Wildfire Closes Los Alamos

Natural Disaster: Lab, city are shuttered as crews fight to contain blaze

by Jyllian Kemsley
July 4, 2011 | A version of this story appeared in Volume 89, Issue 27

The orange glow of the Las Conchas wildfire (June 29 boundary shown on the map in red) is visible in the hills above the city of Los Alamos.

A wildfire burning in New Mexico led officials to evacuate the city of Los Alamos and shut down the adjacent Los Alamos National Laboratory (LANL) from June 27 through at least July 1.

As of C&EN press time on June 30, no city or lab structures had burned. Dubbed Las Conchas, the fire lined the city and lab on the west and south sides, and had burned more than 92,000 acres, according to the New Mexico Fire Information website.

The fire briefly crossed over onto lab property on June 27, but it burned only about an acre and was put out within an hour, LANL Director Charles McMillan said at a press conference.

The blaze started about 12 miles southwest of Los Alamos around 1 PM local time on June 26, probably from a spark from a power line, Los Alamos County Fire Chief Doug Tucker said.

And the fire grew ferociously, says Alan J. Hurd, a Los Alamos resident and director of LANL’s Lujan Neutron Scattering Center. “By 9 PM we could see fire from the town—we could see the flames,” Hurd says. He and his neighbors spent the evening packing to evacuate.

When the official evacuation order came on Monday, Hurd, his girlfriend, and two students staying with them for the summer took refuge with friends in El Rancho, a small town about 10 miles east of Los Alamos.

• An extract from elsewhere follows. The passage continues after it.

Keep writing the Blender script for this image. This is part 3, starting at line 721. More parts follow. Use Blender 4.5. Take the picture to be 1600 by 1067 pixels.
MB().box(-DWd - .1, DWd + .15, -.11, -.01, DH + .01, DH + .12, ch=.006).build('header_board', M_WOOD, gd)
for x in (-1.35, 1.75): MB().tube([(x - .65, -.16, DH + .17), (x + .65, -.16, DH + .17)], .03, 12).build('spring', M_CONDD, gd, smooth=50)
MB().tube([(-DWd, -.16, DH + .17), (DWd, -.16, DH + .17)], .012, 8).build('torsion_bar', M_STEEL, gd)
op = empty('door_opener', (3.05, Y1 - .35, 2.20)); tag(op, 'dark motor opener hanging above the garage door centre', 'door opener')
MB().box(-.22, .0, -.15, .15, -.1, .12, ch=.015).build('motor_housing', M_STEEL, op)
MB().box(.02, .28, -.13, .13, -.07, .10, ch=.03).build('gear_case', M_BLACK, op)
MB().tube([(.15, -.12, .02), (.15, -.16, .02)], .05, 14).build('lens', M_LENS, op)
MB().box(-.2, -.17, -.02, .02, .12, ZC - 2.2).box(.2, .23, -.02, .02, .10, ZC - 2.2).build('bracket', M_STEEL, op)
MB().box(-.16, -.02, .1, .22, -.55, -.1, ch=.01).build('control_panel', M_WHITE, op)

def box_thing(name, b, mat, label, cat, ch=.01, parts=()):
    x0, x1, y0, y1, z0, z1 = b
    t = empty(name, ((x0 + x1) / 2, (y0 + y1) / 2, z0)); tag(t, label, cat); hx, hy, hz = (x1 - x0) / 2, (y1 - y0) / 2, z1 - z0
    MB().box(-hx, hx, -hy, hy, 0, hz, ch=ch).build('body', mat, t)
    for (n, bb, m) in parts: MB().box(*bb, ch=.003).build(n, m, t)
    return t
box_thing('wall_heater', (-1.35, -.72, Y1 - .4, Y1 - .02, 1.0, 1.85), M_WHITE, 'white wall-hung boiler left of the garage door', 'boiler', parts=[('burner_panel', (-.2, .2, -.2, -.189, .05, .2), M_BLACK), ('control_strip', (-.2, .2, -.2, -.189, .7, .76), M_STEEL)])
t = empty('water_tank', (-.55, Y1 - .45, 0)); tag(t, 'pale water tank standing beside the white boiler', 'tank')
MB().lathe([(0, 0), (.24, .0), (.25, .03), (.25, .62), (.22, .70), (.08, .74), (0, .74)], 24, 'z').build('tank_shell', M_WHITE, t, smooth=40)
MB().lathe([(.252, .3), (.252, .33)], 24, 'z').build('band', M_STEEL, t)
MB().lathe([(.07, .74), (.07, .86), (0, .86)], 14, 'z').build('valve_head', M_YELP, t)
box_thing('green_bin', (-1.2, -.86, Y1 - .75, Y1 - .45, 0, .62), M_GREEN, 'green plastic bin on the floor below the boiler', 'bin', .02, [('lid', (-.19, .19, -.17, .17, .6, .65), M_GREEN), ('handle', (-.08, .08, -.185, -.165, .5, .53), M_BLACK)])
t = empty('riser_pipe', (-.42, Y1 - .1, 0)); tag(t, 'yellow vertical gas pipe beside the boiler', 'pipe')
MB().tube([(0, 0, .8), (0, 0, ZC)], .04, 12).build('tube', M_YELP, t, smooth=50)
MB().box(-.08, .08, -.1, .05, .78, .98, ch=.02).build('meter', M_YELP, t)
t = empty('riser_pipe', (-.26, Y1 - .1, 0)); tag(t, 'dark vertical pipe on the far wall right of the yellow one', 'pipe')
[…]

Sandia National Laboratories’ New Mexico site is located in Albuquerque, 60 miles to the southwest and out of range of the fire.

Los Alamos was devastated a decade ago by the Cerro Grande fire, which burned nearly 50,000 acres, including several hundred homes and 7,400 acres of LANL property. Cerro Grande led the lab to purchase new fire-fighting equipment as well as to thin trees and clear other vegetation, according to a LANL statement.

LANL facilities are typically made of concrete, and are “not going to burn to the ground,” LANL Director of Operations Carl Beard said at a press conference. But thousands of barrels of radioactive solid waste—including contaminated gloves, tools, and other materials—are less protected. Those barrels are relatively far from the fire in an area clear of vegetation, however, and fire-suppressing foam is available to shield the barrels if necessary, officials said.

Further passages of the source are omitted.